We discuss two approaches to a recent question of Loh: must a 3-colored transitive tournament on $N$ vertices have a 1-color-\emph{avoiding} path of vertex-length at least $N^{2/3}$? This question generalizes the Erd\H{o}s--Szekeres theorem on monotone subsequences. First, we define three canonical transformations on these tournaments called Color, Record, and Dual. We use these to establish a reduction to special tournaments with natural geometric and combinatorial properties. In many cases (including all known tight examples), these tournaments have recursive Gallai decompositions. Not all relevant tournaments have Gallai decompositions, but those that do satisfy the desired $N^{2/3}$ bound by recent work of Wagner, roughly analogous to earlier work of Fox, Grinshpun, and Pach on a similar \emph{undirected} problem.
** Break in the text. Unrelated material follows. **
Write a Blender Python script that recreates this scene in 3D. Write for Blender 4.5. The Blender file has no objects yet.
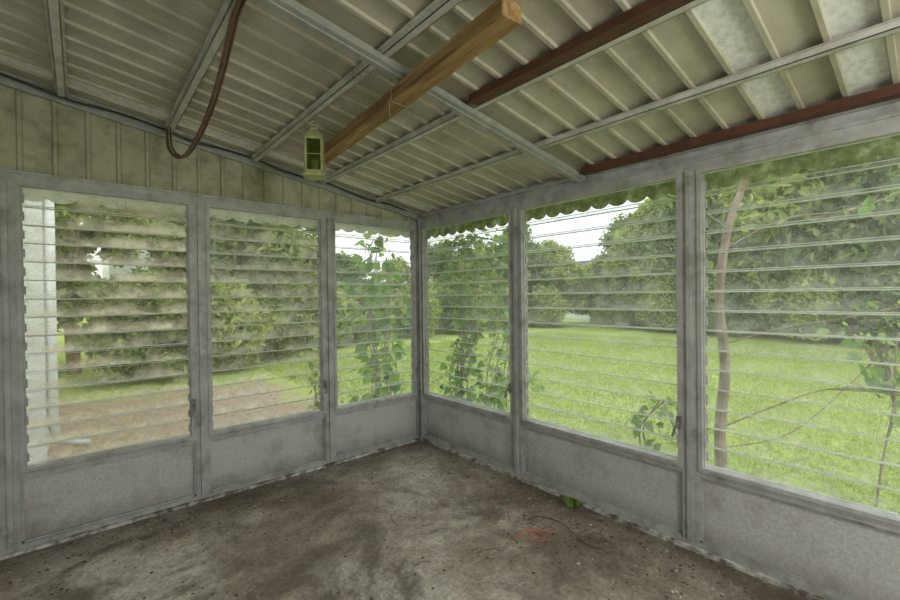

Second, we consider the related geometric problem of bounding \emph{slice-increasing} sets $S\subseteq [n]^3$, which---under an additional ordering hypothesis on $S$---was shown by Loh to be equivalent to the original question. In particular, we establish a rigorous connection from a problem of Szab\'o and Tardos, raise a stronger $L^2$-question on slice-counts, and mention a surprising overlap with the joints problem.